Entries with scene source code
┌──
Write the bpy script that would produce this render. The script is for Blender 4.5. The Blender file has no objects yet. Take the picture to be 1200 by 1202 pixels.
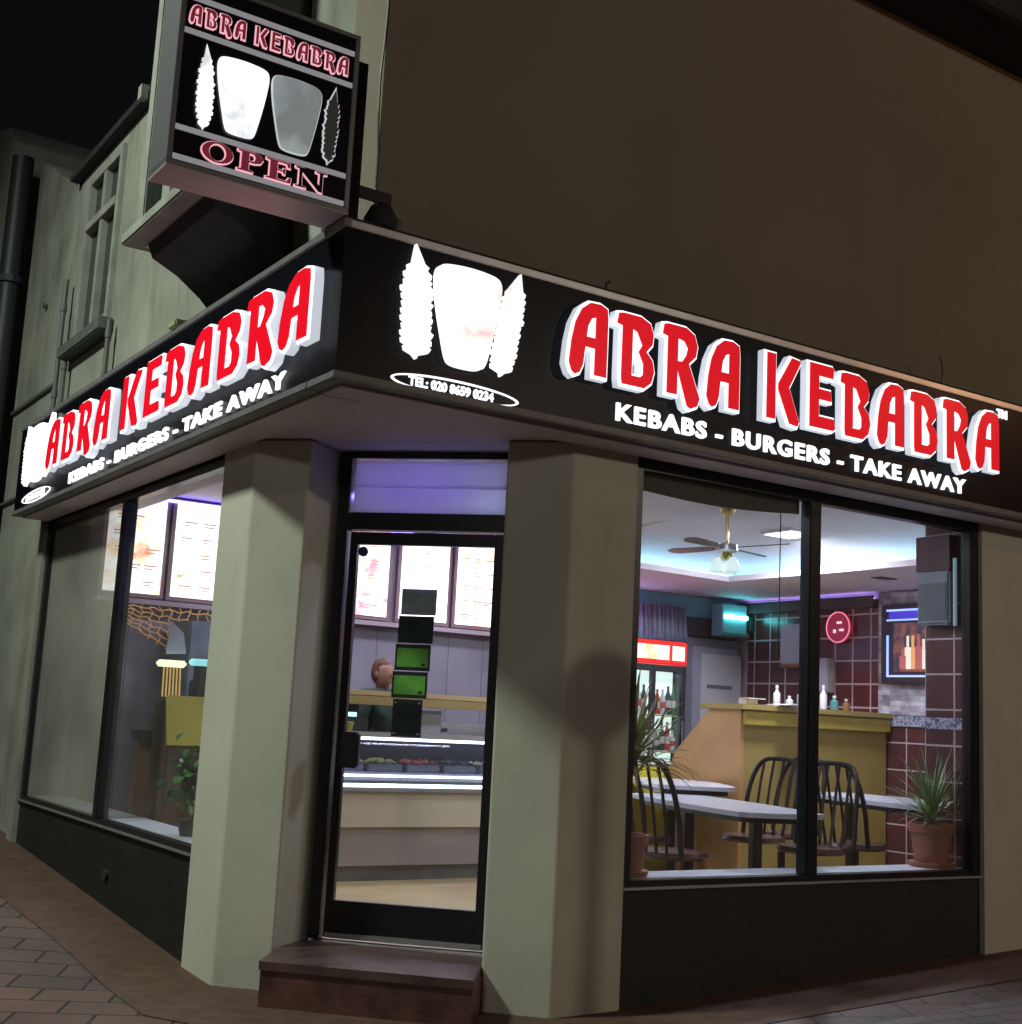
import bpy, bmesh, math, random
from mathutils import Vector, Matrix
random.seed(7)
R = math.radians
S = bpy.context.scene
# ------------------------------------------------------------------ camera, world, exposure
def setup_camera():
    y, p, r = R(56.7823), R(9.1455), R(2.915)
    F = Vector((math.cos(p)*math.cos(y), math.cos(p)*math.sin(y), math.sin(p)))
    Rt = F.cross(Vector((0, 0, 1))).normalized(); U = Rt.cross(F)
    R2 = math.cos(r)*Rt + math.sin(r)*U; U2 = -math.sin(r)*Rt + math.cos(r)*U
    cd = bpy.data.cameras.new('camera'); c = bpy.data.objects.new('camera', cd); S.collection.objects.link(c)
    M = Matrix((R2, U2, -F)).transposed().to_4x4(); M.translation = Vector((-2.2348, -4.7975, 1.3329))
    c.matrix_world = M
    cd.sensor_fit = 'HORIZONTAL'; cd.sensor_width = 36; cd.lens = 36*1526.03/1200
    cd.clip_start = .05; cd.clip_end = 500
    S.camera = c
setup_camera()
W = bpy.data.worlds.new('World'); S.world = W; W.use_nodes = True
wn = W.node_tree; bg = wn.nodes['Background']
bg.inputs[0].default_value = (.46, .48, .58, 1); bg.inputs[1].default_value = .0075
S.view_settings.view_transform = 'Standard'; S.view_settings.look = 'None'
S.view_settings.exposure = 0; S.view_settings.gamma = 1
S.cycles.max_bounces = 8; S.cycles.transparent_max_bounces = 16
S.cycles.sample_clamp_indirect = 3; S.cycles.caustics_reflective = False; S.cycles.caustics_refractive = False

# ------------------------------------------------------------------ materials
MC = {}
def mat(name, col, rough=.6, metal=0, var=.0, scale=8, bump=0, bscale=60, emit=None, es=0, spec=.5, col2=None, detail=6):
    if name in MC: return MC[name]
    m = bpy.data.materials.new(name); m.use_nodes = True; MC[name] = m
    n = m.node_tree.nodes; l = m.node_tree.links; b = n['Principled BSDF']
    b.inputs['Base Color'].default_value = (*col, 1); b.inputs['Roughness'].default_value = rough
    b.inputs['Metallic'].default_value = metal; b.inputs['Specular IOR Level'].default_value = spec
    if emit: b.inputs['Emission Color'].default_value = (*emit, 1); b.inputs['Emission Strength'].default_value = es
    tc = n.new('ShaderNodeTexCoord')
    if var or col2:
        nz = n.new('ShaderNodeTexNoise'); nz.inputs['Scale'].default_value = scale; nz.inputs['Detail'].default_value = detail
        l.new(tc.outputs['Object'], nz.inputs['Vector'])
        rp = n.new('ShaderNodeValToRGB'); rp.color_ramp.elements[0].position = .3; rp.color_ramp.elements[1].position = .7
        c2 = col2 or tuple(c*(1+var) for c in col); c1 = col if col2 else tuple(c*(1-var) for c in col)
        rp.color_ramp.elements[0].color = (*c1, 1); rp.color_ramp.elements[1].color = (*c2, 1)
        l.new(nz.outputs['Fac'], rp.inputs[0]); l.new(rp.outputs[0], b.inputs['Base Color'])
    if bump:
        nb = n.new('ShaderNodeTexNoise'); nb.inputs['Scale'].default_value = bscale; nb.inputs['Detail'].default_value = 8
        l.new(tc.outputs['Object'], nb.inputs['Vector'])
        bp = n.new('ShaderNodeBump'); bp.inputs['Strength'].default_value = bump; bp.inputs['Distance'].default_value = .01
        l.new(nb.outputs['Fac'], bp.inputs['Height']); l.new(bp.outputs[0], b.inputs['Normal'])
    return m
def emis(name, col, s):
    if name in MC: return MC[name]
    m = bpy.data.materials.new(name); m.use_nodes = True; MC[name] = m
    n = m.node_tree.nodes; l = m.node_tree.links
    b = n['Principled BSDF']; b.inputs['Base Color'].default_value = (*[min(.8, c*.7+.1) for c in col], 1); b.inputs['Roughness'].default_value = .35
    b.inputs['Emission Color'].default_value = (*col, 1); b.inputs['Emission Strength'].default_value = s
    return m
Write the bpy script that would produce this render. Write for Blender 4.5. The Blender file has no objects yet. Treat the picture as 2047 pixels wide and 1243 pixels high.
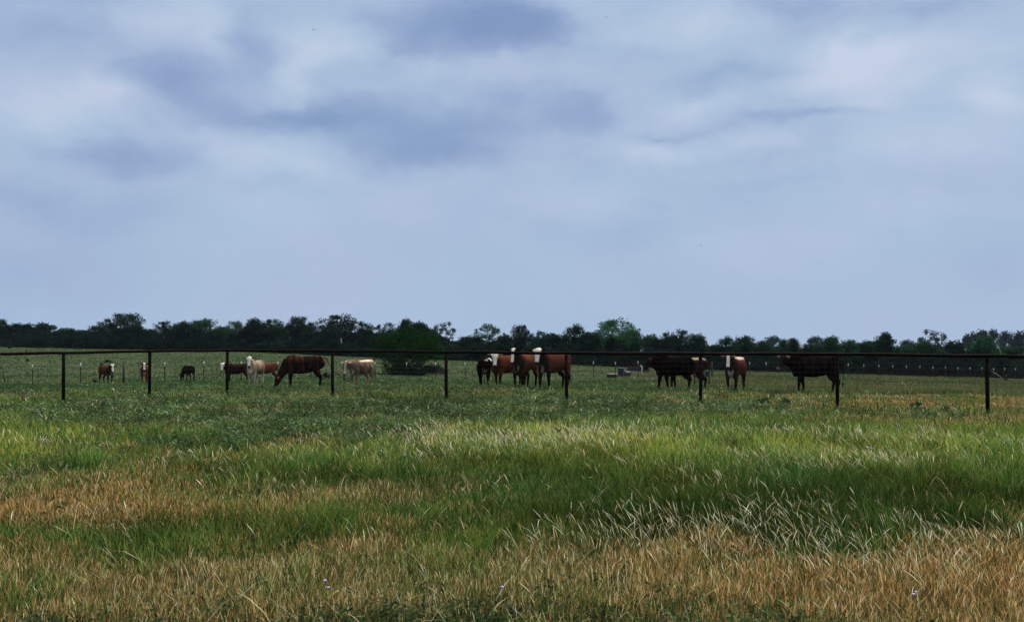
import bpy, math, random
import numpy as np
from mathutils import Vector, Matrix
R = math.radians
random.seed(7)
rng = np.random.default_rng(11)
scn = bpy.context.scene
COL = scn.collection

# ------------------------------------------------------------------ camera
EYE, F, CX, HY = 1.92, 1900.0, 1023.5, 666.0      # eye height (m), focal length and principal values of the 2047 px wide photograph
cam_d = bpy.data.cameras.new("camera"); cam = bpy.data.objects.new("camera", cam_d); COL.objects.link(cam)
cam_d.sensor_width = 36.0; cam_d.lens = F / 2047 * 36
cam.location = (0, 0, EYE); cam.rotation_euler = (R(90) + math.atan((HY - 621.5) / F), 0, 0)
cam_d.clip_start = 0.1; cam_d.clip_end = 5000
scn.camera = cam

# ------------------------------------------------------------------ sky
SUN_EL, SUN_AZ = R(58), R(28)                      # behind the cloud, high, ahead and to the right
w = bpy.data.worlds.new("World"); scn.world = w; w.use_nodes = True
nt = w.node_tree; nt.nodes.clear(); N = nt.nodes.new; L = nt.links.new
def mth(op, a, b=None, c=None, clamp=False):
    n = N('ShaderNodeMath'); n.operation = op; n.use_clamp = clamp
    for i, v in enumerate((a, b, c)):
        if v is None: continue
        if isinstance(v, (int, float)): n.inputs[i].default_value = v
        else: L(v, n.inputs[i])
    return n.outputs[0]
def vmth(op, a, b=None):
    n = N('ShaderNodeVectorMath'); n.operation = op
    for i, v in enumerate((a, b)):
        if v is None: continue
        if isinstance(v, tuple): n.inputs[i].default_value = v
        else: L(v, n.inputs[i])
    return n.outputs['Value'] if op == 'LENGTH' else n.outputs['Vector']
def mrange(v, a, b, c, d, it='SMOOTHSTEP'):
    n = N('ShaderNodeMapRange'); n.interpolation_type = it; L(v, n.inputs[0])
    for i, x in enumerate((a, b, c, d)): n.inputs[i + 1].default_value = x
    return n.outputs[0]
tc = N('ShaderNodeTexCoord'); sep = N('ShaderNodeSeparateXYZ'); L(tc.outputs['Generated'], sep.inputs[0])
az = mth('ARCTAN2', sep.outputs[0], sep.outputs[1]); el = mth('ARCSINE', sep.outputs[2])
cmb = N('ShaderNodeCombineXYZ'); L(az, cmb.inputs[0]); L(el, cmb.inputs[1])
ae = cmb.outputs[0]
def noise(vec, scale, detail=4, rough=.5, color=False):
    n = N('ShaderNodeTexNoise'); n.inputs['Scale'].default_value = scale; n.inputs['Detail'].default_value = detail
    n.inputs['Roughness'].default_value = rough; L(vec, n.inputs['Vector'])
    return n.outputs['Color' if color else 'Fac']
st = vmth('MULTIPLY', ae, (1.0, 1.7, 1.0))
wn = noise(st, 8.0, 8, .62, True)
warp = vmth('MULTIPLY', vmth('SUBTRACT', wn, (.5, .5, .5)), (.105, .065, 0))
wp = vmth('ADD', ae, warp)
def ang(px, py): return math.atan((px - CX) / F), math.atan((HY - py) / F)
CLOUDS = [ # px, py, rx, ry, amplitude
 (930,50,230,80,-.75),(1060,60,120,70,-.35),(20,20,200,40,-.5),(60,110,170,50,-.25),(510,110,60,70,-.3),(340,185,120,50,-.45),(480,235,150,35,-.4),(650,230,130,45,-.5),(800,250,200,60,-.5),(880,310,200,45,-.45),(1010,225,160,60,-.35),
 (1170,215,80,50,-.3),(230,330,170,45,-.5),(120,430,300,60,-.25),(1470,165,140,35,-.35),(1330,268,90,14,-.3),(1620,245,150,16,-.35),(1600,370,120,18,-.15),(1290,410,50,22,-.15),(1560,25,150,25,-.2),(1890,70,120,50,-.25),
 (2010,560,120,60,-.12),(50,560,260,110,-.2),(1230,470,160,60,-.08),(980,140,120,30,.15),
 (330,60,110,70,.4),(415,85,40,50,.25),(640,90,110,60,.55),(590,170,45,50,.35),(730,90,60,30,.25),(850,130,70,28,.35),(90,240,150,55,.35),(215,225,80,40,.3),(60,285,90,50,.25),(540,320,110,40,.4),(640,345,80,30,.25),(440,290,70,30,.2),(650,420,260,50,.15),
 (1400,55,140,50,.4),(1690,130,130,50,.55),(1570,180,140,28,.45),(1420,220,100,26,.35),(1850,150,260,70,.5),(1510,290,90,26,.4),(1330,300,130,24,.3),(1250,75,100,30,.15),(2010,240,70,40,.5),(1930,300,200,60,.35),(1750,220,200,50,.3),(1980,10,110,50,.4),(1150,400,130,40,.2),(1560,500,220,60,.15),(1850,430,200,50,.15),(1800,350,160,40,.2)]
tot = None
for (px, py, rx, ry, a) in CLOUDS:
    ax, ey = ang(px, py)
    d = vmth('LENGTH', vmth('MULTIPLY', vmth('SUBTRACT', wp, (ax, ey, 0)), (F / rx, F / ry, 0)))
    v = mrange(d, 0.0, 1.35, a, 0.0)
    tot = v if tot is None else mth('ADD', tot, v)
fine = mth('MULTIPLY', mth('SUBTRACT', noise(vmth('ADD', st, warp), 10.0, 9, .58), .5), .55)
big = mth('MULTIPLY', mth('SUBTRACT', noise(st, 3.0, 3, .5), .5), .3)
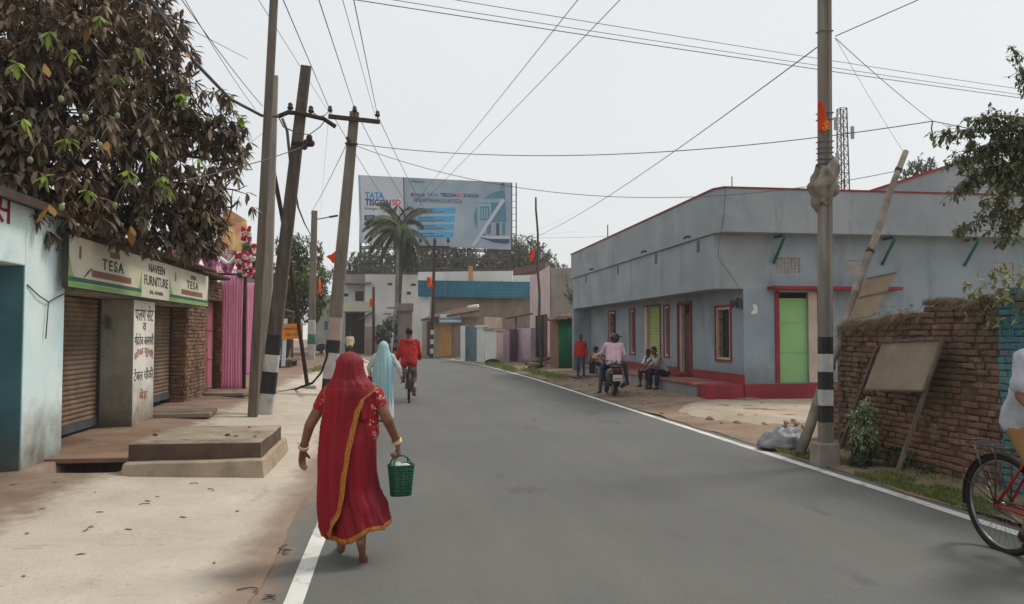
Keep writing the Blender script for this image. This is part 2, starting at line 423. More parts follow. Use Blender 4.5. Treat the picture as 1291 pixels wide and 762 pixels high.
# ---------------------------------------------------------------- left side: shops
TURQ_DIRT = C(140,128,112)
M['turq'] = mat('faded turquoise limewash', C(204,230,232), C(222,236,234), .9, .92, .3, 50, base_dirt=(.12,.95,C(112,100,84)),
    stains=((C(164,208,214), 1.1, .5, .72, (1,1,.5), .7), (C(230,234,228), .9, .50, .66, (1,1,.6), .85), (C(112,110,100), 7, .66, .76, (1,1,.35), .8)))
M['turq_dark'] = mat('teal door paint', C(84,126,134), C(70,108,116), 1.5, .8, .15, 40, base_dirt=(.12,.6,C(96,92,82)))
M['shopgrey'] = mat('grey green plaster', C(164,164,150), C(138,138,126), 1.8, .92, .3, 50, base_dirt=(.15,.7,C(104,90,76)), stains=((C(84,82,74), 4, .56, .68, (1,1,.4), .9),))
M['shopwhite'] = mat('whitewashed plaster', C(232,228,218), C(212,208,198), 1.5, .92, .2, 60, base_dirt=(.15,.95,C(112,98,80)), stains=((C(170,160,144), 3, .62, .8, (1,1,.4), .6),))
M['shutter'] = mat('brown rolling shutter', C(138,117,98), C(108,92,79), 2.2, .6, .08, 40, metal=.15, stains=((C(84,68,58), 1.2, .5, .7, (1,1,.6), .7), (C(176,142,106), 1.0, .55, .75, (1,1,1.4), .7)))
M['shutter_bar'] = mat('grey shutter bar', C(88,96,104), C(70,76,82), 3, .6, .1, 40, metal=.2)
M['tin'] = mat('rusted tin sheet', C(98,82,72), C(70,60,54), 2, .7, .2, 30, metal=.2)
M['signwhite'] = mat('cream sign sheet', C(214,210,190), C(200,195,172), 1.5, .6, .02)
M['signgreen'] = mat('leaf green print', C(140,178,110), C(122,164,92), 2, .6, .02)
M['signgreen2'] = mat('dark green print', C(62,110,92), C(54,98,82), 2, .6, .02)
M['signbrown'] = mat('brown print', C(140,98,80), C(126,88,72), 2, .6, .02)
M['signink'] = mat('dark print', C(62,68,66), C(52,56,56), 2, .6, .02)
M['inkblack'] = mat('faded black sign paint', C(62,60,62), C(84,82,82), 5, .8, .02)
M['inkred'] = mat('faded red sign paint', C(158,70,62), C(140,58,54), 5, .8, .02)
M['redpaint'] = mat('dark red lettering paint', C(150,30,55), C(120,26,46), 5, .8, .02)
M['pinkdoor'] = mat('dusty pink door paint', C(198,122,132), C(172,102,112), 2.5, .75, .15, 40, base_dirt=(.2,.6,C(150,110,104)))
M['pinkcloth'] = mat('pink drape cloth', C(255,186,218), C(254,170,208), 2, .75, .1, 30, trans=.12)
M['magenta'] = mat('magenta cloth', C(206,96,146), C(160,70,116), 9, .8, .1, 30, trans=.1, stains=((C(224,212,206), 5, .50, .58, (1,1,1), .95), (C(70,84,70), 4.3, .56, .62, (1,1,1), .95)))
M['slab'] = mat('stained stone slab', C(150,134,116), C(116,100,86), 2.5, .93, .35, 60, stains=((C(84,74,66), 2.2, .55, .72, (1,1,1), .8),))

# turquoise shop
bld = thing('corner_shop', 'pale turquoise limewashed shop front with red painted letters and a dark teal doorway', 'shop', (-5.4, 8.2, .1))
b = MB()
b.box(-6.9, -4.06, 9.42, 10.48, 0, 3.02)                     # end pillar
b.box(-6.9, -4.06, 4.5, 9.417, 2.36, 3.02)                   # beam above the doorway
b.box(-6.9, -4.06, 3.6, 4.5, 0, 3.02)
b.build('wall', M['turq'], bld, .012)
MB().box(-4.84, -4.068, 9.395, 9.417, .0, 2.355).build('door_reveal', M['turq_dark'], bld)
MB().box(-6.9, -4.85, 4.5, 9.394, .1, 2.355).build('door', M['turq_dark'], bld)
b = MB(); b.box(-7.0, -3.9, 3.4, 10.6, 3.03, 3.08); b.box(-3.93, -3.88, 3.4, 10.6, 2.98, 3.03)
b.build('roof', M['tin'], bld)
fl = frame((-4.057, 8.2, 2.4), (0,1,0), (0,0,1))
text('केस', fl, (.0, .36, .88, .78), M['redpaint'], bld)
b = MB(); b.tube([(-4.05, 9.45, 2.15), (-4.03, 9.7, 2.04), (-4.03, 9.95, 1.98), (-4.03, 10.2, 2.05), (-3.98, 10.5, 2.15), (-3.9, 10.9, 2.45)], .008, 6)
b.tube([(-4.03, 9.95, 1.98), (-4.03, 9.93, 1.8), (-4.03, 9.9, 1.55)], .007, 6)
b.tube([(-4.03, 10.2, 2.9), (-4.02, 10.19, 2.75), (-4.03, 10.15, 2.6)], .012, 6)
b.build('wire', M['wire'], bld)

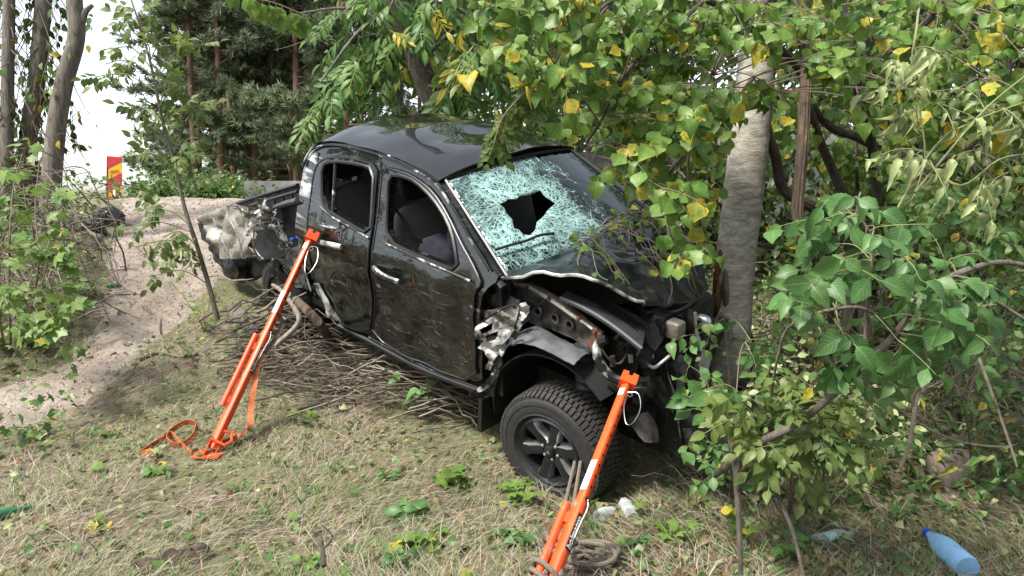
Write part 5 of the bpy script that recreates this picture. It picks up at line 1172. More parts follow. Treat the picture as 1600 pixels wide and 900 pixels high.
└──
Exercise requirements: Copy exactly the stretch of lines from the one containing "Write the bpy script that would produce this render. Write" through the one containing "scn.camera = cam", both included. Leave out any pictures.

Solution to this problem:
Write the bpy script that would produce this render. Write for Blender 4.5. The Blender file has no objects yet. Treat the picture as 2047 pixels wide and 1243 pixels high.
import bpy, math, random
import numpy as np
from mathutils import Vector, Matrix
R = math.radians
random.seed(7)
rng = np.random.default_rng(11)
scn = bpy.context.scene
COL = scn.collection

# ------------------------------------------------------------------ camera
EYE, F, CX, HY = 1.92, 1900.0, 1023.5, 666.0      # eye height (m), focal length and principal values of the 2047 px wide photograph
cam_d = bpy.data.cameras.new("camera"); cam = bpy.data.objects.new("camera", cam_d); COL.objects.link(cam)
cam_d.sensor_width = 36.0; cam_d.lens = F / 2047 * 36
cam.location = (0, 0, EYE); cam.rotation_euler = (R(90) + math.atan((HY - 621.5) / F), 0, 0)
cam_d.clip_start = 0.1; cam_d.clip_end = 5000
scn.camera = cam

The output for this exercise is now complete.